Abandoned land and new forests
With 90 per cent of the population dead, vast amounts of agricultural land was abandoned and new forests replaced pastures and fields. According to Koch, evidence for this can be seen in pollen records preserved in sediment. They saw pollen from agricultural plants like maize and quinoa giving way to trees and other forest plants.
Reduced amounts of charcoal in soil deposits also provided evidence, said Koch, because pre-contact farmers used fire to clear land and prepare it for planting. "If there's more charcoal in the soil you have, it's most likely from from humans rather than natural burning in the tropics."
Altogether, Koch and his collaborators estimate that this resulted in a huge amount of agricultural land returning to forest — about 60 million hectares. "We're talking about roughly the same size as France."
This growing forest would have sucked enormous amounts of carbon dioxide from the atmosphere, amounting to some 7 billion tons of carbon. This would have reduced global atmospheric carbon dioxide levels by about 5 parts per million, which corresponds to the drop seen in Arctic Ice core records dating back to the early 1600s, according to Koch.
We've done it before
This wouldn't have led to a large drop in temperatures.

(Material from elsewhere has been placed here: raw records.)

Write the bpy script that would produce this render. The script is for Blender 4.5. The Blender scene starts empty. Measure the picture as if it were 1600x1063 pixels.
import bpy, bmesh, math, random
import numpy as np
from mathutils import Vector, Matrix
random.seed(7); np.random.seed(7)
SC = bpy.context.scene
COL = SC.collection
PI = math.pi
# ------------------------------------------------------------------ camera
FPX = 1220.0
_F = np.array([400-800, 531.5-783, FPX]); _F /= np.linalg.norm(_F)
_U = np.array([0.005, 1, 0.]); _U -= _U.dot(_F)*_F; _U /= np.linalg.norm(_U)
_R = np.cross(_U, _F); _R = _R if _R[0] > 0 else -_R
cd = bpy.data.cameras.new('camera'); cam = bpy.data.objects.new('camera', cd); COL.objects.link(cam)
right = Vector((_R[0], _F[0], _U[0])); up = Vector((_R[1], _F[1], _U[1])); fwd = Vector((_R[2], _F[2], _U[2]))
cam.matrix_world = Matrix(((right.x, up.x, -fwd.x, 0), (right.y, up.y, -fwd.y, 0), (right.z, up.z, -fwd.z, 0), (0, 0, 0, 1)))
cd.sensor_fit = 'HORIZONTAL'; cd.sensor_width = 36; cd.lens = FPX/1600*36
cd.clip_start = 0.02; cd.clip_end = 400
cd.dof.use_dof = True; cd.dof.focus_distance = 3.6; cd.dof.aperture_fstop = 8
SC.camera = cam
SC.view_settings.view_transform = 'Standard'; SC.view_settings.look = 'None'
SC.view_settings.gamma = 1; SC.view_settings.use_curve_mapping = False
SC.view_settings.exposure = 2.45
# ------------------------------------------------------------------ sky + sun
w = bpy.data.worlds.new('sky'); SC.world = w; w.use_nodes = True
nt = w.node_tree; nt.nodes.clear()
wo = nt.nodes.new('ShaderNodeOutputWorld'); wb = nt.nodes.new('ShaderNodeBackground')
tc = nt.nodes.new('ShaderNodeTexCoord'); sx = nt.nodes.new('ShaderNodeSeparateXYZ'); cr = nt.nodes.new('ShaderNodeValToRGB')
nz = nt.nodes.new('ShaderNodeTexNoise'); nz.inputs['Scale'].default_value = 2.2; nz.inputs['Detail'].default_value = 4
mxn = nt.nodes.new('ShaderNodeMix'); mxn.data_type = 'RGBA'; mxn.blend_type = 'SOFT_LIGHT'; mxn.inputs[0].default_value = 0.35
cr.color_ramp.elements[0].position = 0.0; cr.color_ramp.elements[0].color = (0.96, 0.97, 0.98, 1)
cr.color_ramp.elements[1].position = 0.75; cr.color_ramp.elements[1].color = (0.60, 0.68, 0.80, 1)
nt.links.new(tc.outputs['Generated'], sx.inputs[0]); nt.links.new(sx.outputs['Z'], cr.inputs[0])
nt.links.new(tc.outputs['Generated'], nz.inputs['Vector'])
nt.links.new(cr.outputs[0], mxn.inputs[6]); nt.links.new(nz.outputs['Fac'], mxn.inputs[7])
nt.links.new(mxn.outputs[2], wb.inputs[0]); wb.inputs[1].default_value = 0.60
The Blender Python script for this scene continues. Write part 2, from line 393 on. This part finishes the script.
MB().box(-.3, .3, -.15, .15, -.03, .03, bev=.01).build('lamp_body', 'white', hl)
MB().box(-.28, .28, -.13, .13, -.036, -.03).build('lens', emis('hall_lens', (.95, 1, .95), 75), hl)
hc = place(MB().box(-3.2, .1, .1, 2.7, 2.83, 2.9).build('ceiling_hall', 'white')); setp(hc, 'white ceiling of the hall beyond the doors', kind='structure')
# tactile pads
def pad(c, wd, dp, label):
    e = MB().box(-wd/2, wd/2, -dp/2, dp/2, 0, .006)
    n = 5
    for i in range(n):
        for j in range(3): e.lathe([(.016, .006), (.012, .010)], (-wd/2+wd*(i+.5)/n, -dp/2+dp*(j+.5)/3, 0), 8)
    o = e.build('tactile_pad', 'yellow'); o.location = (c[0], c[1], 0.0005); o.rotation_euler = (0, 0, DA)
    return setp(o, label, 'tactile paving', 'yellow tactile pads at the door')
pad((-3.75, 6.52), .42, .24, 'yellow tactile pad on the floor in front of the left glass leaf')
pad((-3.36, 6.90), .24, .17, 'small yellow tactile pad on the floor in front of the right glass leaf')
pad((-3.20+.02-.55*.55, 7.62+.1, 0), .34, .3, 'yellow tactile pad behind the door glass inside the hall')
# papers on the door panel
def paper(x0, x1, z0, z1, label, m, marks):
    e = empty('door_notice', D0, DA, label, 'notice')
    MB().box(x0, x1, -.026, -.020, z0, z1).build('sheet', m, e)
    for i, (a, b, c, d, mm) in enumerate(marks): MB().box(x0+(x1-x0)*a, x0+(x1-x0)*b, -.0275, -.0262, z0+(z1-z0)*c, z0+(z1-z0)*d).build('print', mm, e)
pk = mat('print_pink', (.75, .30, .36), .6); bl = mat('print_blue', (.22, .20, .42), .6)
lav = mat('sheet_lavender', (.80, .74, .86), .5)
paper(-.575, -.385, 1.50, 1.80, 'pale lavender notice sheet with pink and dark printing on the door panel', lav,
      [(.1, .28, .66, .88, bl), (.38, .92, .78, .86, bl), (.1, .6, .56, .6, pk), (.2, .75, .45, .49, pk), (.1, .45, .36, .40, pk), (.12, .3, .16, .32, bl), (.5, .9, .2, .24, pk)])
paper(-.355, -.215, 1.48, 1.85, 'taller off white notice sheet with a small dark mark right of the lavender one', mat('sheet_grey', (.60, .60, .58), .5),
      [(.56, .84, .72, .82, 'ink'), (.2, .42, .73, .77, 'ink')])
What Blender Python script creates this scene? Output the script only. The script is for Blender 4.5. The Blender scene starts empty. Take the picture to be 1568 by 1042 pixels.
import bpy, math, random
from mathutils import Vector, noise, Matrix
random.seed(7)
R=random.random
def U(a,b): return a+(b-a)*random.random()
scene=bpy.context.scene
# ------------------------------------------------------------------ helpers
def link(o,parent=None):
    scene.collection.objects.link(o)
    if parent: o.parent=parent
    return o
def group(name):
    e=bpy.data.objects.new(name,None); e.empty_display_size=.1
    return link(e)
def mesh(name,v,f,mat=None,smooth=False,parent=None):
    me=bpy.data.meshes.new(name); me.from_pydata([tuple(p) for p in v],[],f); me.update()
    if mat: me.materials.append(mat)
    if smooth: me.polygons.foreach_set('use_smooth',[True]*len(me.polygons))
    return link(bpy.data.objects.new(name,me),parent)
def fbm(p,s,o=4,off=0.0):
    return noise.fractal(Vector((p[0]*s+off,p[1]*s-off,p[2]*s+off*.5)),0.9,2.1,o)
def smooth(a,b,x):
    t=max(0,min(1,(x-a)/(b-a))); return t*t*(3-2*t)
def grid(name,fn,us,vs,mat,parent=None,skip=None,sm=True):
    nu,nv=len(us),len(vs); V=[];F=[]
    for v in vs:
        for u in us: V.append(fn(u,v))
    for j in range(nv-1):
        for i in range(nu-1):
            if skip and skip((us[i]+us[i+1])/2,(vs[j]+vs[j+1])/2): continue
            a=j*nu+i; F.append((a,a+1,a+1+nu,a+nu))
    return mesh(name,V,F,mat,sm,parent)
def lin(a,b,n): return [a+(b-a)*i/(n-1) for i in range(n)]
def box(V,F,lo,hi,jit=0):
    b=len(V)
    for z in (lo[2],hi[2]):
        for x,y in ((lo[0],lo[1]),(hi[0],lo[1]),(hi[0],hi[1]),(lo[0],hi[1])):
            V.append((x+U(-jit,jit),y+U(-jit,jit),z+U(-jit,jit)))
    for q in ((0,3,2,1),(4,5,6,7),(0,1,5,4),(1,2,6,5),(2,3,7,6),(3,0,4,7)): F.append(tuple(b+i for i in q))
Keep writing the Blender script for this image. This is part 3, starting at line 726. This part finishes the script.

The global impact would have only been about 0.075 C, but that small drop would have been on top of the natural cooling trend known as the Little Ice Age, which has been held responsible for famines and conflict the world over.
As catastrophic as this episode in human and climate history was, it pales in comparison to the changes we're making today with fossil fuel emissions, said Koch.
"We see the dip in carbon dioxide at a time but this dip alone if you could translate into in the present day relates to roughly three years of the growth rate of CO2 in the atmosphere."
This does, however, suggest that human activity has been affecting the climate for longer than we might have thought, so it's a misconception, said Koch, to think that this started with fossil fuels.
"It's much much earlier and there are people out there who believe that, really, we started impacting the climate when we settled down for agriculture."